Saturday, May 19, 2012

Church faced substantial burden

In an interesting case from the Northern District of Illinois, a federal district court has ruled that there was sufficient proof of a substantial burden under the federal RLUIPA to send a church’s claim of religious discrimination to a jury.

In Liberty Temple Church v Town of Bolingbrook, 2012 WL 1230728 (N.D. Ill. 4/12/2012), the facts do seem somewhat egregious. First, when the church inquired about the possibility of renting not just at one location but at a second location as well, the owner of the property was skeptical that the local mayor would permit a church not only at that location, but anywhere in the town. Allegedly, the mayor made similar statements directly to members of the church itself.

In addition, at least at the second location, the church had already consulted be published documents constituting the town’s zoning regulations, and had determined that they were in an area zoned for religious land uses. However, when they apply for a permit, the town turn down the application based on its claimed that the maps were in effect erroneous.

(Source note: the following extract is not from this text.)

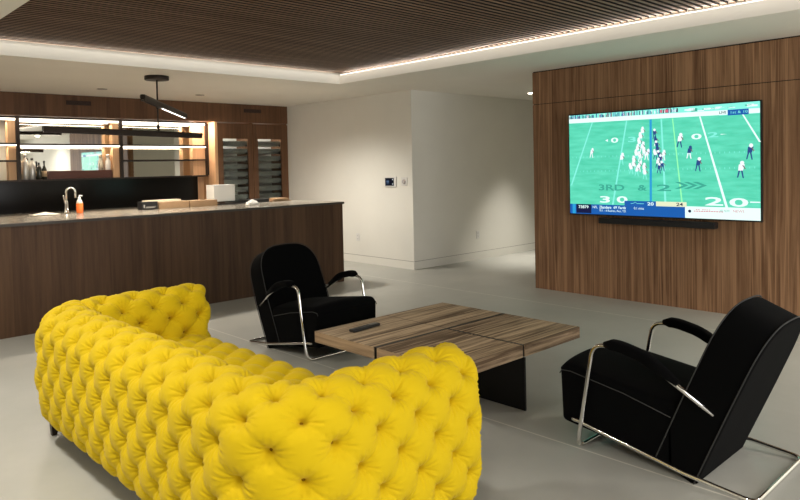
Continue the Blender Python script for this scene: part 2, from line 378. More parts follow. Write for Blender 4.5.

The court relying on several Seventh Circuit decisions concluded:
Based on the Village's own published map and zoning ordinance, a jury could reasonably find that the church reasonably believed a SUP was not legally needed. Moreover, based upon Mayor Claar's representation on February 28, 2011 to Plaintiff's attorney, a jury could construe it as a definitive pre-emptive denial of any SUP Plaintiff might have filed. Therefore, Plaintiff was not obligated to go bang its head against a wall and apply for a permit it was told it would never get. In respect to the SUP, this case is almost a fact-for-fact parallel of the World Outreach case.
The town’s motion for summary judgment was denied, and the case is going to a jury.

Remember, that under the Tennessee Religious Freedom Restoration Act, Tenn. Code Ann. §4-1-407, the standard for proving a substantial burden is significantly less than it is under the federal act. As a result, certainly the comments of the mayor alone would have doomed the town's case here in Tennessee.